§ TO BE DONE: Leave out every picture. Copy exactly the lines from the one holding "Write a Blender" through the one holding "COL=scene.collection".

§ MATERIAL:
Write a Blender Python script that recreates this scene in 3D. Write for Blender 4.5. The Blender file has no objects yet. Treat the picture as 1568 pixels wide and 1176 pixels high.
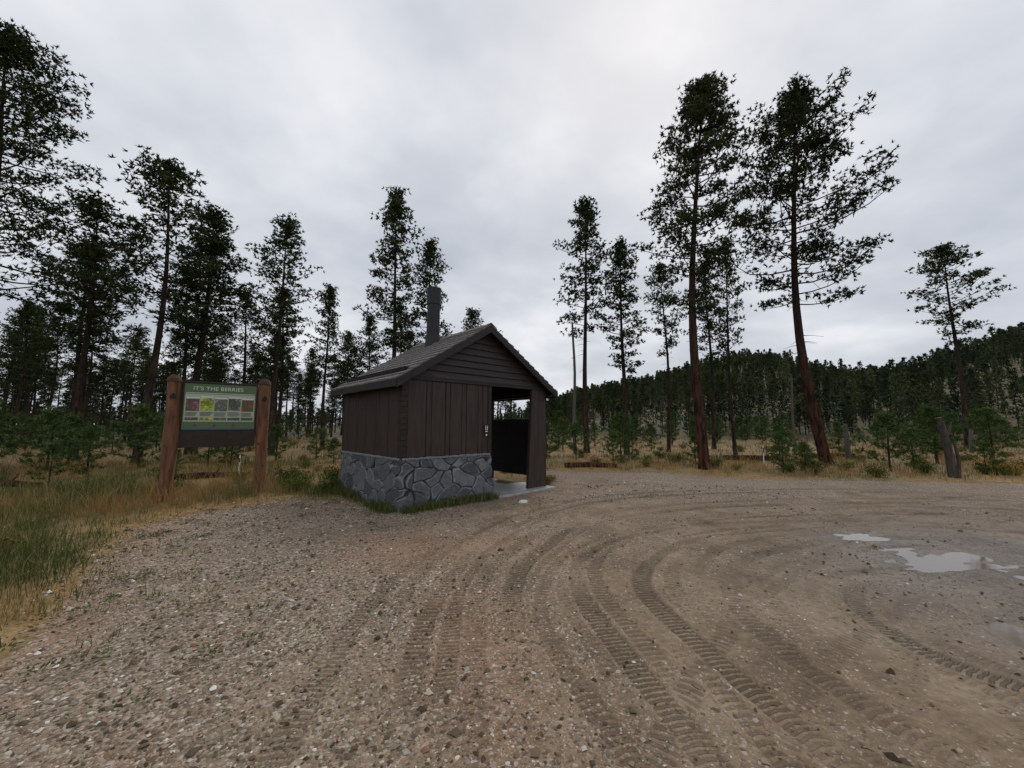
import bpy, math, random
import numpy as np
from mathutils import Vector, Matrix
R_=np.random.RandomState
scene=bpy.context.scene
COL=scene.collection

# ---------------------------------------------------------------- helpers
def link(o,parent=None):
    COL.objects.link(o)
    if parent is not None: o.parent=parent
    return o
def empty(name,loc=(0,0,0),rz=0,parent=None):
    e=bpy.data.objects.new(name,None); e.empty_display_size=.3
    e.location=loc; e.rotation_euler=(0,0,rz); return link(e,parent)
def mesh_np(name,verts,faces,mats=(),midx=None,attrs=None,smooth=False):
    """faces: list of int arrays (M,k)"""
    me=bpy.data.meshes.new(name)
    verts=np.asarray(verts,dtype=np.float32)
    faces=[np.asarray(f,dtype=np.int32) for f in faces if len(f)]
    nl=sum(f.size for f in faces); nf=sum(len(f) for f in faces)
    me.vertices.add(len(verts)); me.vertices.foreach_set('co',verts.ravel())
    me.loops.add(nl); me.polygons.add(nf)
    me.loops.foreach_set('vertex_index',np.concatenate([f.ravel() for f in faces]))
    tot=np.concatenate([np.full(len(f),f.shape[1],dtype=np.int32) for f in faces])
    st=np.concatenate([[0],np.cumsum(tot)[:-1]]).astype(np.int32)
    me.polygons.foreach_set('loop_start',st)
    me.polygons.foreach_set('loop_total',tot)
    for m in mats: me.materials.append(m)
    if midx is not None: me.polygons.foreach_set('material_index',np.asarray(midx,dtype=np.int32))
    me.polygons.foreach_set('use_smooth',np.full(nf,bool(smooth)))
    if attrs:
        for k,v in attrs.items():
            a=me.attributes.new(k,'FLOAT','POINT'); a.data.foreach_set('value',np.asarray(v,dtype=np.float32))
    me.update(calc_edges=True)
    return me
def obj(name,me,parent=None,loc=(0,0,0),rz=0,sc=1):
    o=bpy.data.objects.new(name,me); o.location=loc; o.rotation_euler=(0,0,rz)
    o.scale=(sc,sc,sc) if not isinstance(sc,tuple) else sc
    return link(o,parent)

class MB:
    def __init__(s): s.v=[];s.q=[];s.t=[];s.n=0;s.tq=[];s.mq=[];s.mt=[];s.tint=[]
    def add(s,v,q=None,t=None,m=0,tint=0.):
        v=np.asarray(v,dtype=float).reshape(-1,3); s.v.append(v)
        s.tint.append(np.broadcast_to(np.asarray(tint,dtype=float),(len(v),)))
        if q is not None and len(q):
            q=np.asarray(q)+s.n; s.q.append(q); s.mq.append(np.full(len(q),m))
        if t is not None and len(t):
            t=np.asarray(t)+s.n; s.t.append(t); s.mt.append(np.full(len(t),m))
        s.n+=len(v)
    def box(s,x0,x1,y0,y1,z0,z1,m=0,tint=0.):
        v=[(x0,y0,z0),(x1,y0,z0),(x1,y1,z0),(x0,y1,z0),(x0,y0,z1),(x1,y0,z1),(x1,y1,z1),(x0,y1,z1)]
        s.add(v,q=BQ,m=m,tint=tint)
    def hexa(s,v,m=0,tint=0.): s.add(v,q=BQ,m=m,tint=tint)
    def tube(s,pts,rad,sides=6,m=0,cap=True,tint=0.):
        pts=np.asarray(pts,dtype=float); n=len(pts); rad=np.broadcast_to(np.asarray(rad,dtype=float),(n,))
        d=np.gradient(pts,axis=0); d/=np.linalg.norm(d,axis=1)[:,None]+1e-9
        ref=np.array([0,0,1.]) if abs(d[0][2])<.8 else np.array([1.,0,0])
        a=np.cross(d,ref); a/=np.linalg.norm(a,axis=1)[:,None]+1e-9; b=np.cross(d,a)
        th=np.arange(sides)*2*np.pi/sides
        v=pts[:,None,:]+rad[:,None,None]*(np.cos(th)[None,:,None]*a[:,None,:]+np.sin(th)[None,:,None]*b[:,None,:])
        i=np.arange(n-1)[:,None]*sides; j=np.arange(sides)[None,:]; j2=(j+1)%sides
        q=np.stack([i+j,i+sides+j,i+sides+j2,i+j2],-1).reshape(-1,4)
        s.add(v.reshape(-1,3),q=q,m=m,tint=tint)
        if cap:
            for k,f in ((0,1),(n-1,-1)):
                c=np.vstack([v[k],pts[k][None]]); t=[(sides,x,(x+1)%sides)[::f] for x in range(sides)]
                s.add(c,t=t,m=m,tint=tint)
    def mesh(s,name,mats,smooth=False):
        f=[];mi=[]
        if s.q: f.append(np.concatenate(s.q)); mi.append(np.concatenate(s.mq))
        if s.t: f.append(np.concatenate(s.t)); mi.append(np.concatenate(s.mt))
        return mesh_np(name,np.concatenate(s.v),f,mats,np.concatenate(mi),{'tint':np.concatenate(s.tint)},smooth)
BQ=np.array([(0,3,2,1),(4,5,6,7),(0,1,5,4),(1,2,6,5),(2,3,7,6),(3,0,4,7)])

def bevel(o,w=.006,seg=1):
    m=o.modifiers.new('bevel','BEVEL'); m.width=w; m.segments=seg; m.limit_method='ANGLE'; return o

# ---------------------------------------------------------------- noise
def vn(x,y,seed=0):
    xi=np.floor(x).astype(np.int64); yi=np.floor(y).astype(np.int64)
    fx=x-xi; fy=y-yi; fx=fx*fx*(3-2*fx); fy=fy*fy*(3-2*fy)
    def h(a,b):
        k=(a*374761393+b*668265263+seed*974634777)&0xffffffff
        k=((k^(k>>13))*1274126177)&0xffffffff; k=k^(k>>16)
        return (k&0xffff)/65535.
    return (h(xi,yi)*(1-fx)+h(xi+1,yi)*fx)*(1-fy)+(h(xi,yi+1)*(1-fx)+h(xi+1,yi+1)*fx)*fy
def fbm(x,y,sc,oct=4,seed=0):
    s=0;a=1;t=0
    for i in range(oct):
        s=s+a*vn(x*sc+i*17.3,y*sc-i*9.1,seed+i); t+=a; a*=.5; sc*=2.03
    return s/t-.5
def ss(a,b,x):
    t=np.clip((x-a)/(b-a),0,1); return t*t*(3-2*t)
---
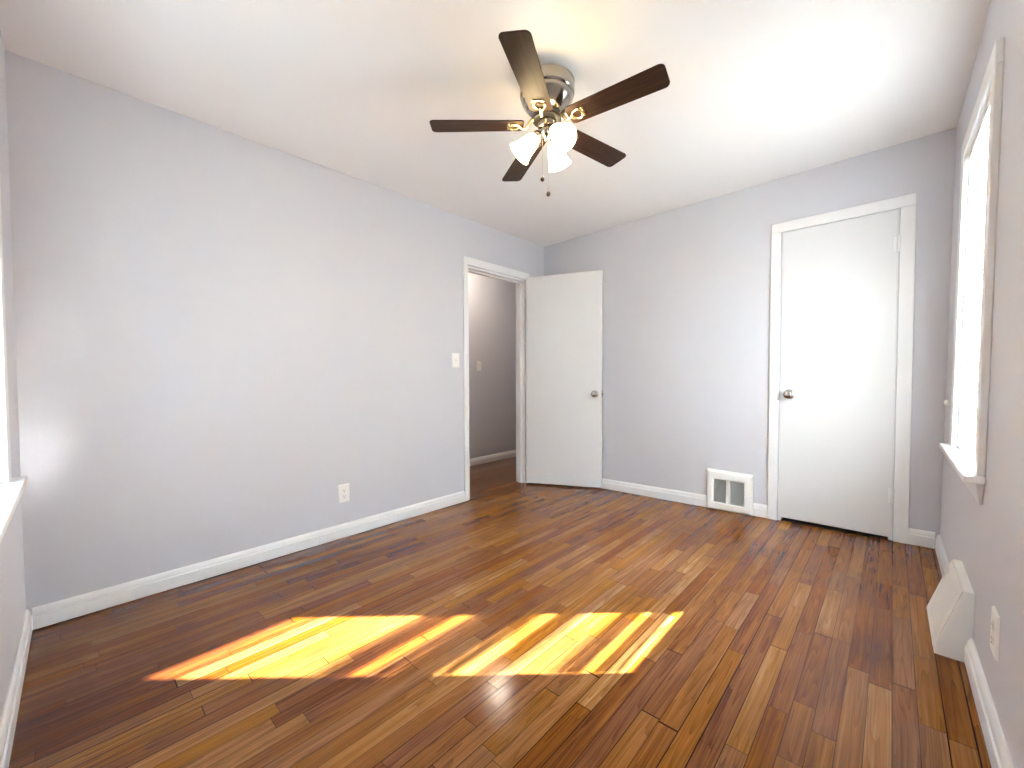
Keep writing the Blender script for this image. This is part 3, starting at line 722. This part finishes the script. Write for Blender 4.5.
==
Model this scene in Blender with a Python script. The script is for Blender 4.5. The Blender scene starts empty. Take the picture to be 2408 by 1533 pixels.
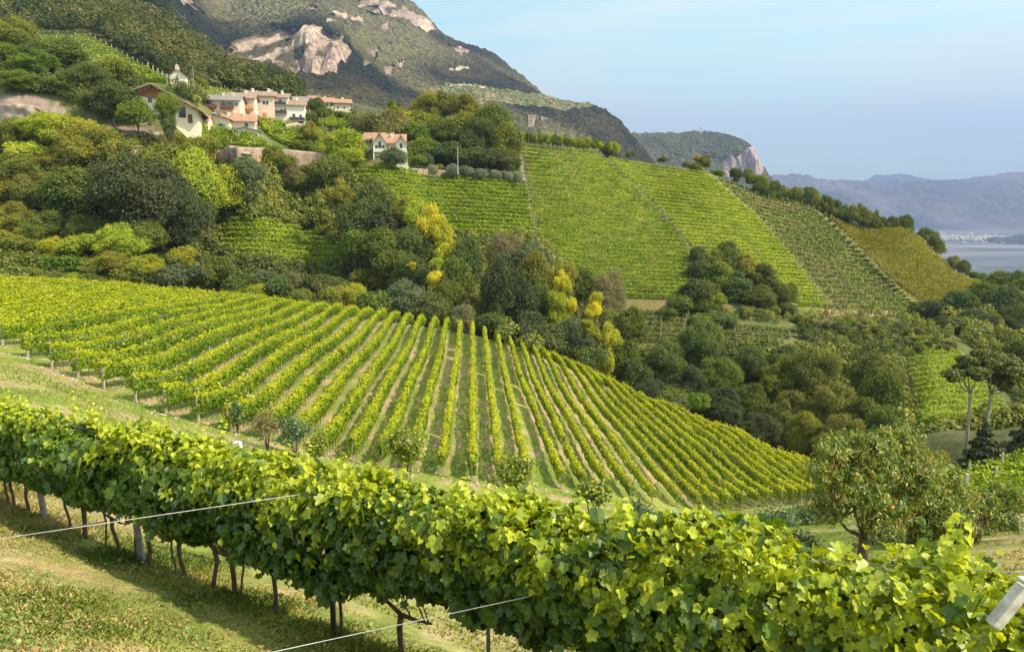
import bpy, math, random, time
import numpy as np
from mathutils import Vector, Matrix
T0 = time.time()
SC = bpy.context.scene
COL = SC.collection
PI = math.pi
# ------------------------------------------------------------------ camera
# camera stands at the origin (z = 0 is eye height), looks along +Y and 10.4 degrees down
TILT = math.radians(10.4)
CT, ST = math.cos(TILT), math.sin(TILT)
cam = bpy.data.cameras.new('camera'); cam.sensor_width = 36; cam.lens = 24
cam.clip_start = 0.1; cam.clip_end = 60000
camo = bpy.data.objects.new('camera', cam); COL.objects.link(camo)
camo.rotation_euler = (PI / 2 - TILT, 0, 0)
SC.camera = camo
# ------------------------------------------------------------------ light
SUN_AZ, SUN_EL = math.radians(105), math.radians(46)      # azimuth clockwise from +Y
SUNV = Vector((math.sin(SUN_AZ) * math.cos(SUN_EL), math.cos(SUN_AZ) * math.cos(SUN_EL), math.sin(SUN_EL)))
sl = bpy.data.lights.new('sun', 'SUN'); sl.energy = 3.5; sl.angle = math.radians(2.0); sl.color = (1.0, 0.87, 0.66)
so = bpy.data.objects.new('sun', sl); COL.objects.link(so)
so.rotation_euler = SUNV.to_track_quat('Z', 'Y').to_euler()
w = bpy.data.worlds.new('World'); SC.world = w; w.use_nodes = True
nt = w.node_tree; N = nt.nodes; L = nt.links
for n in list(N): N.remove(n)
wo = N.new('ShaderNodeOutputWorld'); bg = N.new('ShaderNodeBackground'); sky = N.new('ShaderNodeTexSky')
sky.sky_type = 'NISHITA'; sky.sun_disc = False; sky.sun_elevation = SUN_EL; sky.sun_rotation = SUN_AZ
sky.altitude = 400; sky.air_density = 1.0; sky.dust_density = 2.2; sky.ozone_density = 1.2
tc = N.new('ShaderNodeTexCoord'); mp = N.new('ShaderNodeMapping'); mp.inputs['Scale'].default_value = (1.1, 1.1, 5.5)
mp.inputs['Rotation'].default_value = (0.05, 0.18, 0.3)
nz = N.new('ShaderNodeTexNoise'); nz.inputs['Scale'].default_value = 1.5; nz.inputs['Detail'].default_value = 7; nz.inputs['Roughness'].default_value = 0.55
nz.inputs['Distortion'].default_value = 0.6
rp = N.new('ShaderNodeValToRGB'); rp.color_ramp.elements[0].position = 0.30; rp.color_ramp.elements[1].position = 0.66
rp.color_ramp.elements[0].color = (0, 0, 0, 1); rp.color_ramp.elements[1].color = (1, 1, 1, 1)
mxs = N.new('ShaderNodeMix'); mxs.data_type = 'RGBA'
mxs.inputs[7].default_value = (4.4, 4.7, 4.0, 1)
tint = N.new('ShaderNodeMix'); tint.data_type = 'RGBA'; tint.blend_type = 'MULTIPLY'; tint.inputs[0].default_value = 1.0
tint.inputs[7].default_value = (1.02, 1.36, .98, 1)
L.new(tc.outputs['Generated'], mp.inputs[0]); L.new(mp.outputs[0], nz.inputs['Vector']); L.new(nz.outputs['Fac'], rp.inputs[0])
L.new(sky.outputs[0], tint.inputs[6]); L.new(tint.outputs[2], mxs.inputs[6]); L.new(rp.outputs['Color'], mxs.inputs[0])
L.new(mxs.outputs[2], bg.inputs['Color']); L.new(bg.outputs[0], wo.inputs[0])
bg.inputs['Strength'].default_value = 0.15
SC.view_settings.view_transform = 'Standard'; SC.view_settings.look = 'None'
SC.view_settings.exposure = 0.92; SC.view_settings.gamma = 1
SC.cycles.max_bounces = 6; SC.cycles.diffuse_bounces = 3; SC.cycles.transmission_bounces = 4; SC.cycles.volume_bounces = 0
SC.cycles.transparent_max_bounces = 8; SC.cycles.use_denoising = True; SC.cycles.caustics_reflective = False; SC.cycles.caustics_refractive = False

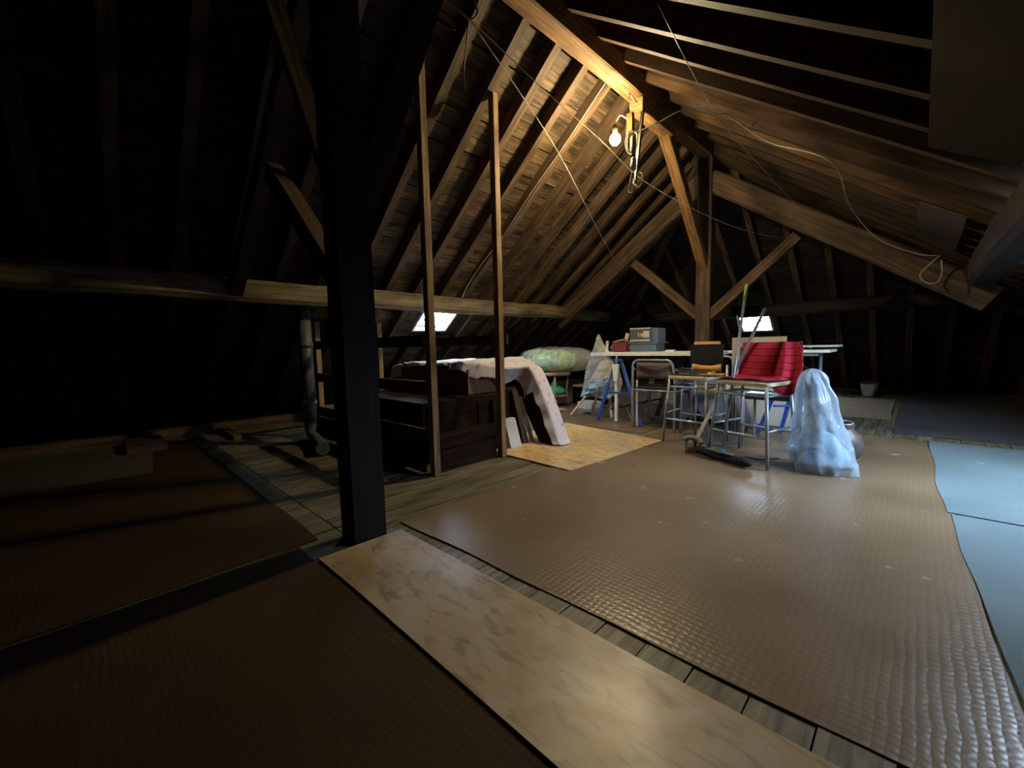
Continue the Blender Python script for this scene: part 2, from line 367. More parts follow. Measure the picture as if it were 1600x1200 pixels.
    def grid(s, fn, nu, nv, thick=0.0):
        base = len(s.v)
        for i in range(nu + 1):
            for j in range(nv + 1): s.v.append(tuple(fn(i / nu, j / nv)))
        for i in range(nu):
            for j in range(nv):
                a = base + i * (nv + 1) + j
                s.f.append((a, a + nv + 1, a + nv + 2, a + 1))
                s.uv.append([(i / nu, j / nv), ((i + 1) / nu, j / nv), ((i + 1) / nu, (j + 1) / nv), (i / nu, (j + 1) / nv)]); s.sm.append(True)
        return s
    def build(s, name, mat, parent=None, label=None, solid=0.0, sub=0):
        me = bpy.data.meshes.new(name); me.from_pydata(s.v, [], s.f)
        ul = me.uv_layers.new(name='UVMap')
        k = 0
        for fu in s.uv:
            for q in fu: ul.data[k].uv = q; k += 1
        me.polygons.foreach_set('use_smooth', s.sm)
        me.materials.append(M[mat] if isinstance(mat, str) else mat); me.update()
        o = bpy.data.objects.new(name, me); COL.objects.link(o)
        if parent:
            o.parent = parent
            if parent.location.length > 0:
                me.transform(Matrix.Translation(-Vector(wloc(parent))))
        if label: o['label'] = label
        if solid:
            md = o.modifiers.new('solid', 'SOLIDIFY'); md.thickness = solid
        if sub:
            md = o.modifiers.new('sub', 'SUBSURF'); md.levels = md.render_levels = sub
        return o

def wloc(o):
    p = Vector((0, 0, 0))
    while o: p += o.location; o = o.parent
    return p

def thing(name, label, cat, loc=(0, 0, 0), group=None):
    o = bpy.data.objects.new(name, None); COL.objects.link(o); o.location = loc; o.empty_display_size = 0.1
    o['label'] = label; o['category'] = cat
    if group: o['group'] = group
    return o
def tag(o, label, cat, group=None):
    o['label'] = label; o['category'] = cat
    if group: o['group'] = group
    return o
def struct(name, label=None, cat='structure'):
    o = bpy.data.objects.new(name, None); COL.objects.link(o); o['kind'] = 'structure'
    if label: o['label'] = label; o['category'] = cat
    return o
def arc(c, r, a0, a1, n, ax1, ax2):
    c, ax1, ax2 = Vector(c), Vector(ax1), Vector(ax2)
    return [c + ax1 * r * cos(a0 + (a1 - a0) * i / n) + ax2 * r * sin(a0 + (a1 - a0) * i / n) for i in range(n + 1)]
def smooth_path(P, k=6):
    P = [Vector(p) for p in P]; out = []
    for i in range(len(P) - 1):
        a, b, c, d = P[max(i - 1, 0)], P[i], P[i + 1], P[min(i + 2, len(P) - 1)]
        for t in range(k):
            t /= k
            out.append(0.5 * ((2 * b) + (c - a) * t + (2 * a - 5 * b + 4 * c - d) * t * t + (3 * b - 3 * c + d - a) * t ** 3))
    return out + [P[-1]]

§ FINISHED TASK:
Write a Blender Python script that recreates this scene in 3D. Write for Blender 4.5. The Blender file has no objects yet. Treat the picture as 1568 pixels wide and 1176 pixels high.
import bpy, math, random
import numpy as np
from mathutils import Vector, Matrix
R_=np.random.RandomState
scene=bpy.context.scene
COL=scene.collection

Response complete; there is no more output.